GPAs vs SATs

  • February 24, 2017

GPAs vs SATs

What started out as an IQ test for Army recruits in the early 1900s quickly became the most popular scholarship test for Ivy League schools. Today, the SAT is probably the most extremely useful tool in the college admissions process – something that many American high school students anxiously dread this time each year. With spring approaching rather quickly, news of admissions will soon reach these students as well; but many believe that what most colleges and universities across the country consider to be determining factors of a student’s ability, are not as nearly as important as grades received throughout high school. What does that mean for standardized test scores? While they remain to be a central part in determining which students get accepted into colleges, they are slowly facing the possibility of becoming obsolete.

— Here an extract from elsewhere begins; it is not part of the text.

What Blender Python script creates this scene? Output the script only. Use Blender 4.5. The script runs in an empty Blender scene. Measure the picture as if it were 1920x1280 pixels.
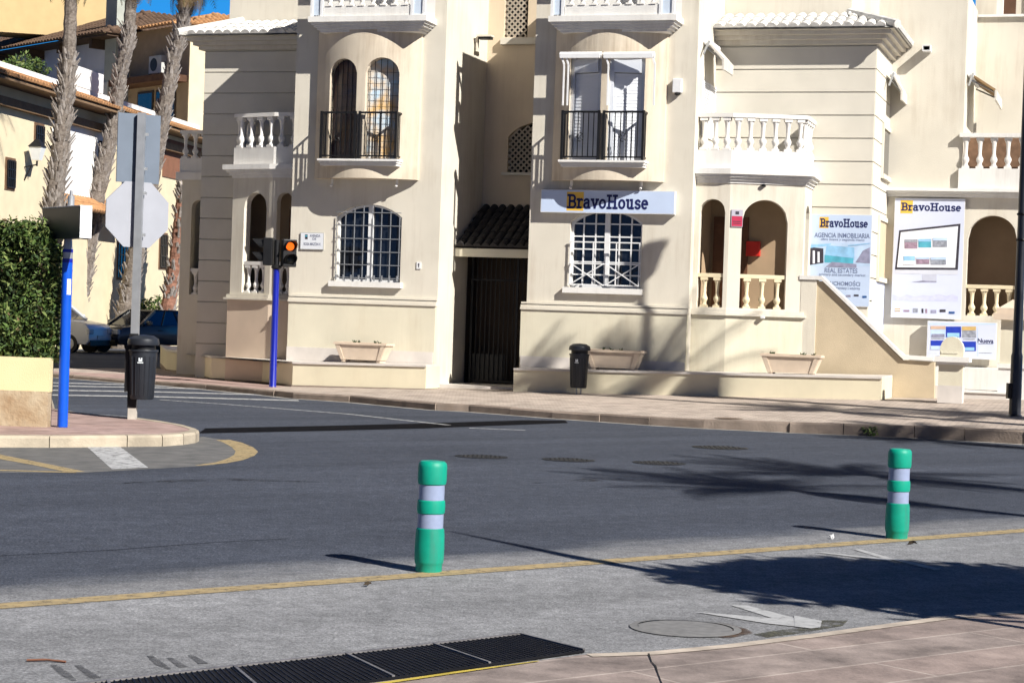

A new study conducted by William Hiss, former dean of admissions at Bates College in Lewiston, Maine, questions the purpose of these standardized tests, and examines what happens when you admit students into colleges based solely on their high school report cards. About 800 of the 3,000 4-year colleges and universities in the United States have made SAT and ACT score submission an optional element in the application process. Taking students who attend these schools on that premise under examination, Hiss has found that students who do not submit their SAT scores perform just as well, if not better than, students who do not withhold their scores. “In other words, those students actually performed better in college than their SAT and ACT stores might lead an admissions officer to expect.”

The study, as reviewed by NPR last week, is “a potential game-changer that may prompt schools to evaluate whether there is value in requiring standardized tests.” According to Hiss, “This study will be a first step in examining what happens when you admit tens of thousands of students without looking at their SAT scores. And the answer is, if they have good high school grades, they are almost certainly going to be fine.”